Rob Riemen: You wrote a huge book on democracy and the history of democracy in America. When you read that phenomenal book, one of the things you start to realize that everything that’s going on now with Trump and the GOP, Republican Party, and that in a certain way, there is not that much new. What’s going on in American democracy that you always have had those extremes?
Sean Wilentz: Well, there are always these tensions in American life. Tensions about ethnicity, of class, of race to be sure, that get recombined into different permutations and combinations of those forces. They evolve, they take on different shapes. But they’re there, and they’re always there. I don’t think we’ve had anybody quite like Donald Trump before, in terms of the politics of celebrity, which is what I think he’s really about. It’s not simply that he’s rich. We’ve had rich people in politics before. He’s not simply a businessman. We’ve had businessmen in politics before.
But to be able to build up this kind of demagogic celebrity, that is something that we’ve never quite seen before in quite that way.
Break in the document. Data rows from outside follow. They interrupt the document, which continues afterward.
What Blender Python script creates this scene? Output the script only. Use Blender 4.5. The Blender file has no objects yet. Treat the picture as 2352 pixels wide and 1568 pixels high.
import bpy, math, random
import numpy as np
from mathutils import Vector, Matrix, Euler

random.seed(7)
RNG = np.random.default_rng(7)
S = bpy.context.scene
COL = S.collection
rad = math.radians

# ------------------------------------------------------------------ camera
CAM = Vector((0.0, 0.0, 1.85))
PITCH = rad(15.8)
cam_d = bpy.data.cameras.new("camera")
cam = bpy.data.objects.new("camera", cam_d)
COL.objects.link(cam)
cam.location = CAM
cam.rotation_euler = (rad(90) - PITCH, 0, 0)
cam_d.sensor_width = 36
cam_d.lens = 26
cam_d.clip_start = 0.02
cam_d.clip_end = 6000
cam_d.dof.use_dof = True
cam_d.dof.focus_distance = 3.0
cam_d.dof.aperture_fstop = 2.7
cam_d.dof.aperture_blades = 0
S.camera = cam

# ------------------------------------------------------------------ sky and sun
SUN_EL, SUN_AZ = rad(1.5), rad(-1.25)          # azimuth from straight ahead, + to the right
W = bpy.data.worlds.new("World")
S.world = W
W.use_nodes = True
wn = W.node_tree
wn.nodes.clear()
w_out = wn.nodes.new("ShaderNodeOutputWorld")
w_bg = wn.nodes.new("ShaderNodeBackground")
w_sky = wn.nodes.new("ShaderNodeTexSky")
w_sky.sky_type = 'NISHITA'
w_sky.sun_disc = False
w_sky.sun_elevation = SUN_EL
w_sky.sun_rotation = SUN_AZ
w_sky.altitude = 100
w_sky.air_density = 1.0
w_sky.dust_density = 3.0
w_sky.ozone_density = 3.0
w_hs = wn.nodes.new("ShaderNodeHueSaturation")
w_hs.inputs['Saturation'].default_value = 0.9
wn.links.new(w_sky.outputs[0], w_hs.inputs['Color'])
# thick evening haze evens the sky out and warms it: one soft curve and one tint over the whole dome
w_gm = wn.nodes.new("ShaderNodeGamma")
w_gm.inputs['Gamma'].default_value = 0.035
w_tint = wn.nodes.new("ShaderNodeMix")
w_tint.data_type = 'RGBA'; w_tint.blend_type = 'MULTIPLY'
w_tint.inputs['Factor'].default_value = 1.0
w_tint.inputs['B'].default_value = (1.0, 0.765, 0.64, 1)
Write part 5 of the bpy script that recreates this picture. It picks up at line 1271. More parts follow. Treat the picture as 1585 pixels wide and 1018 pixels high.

But he’s playing on very old themes. He moved up in the polls very dramatically when he started talking about Mexican immigrants and building a wall and all the rest of it, tapping into a kind of nativist frustration that’s been there in American politics for a very long time.
It’s combined with an anti-political, or anti-politician, note which always has been a part of American nativism, I should add. I mean, nativism is not only about the immigrants. It’s also about the corrupt political system that is [?] with the immigrants, that lets them in. He’s played that to a T. So in some ways, you could look at Donald Trump and look at the nativist movement of say the 1850s, and imagine not much has changed. That’s true. But the situation is different, and Trump is different, and the kinds of…you know, America’s different. So, mutatis mutandis. But the themes are still very much there.
Riemen: What is not different is that when Alexis de Tocqueville came to America and wrote his great book On Democracy in America, he wrote it for Europeans. He wrote it, as he writes in his preface, that we Europeans have to understand what’s going on in America because it will come to Europe as well. Now with these elections, you hear a lot of times, the system is broken. How democracy’s dysfunctional. What is true about that? Again, for us Europeans important to know because you know, it may come to Europe as well.
Wilentz: I don’t think that American democracy’s broken. I think American democracy’s in a crisis at the moment, a political crisis. But it’s going to be worked out one way or the other. They say there’s nothing bad with America that one good election can’t cure. Well, that’s an optimistic view; it’s also mine. You can also have a bad election.
But at the moment, 2016, I do think we’re at one of those crossroads, where… I mean, Lincoln talked about the house divided in 1858; it was about slavery. The country was going to become either one thing or the other. I think we’re at a crossroads like that now in 2016. If we go in one direction the Republican Party, which has become a very very conservative party, to say the least, will have control of every level of American government and would then retake the the Supreme Court. That would be a very different outcome than if the Democrats won. But the Democrats would then be appointing people to the Supreme Court. Would presumably have control of the Senate as well as the White House. And maybe even make gains in the House. Those are starkly different paths, given the the nature of the parties today. So we are at that moment right now but. But what we see as the dysfunction I think is just a prelude to the settlement of that crisis, one way or the other.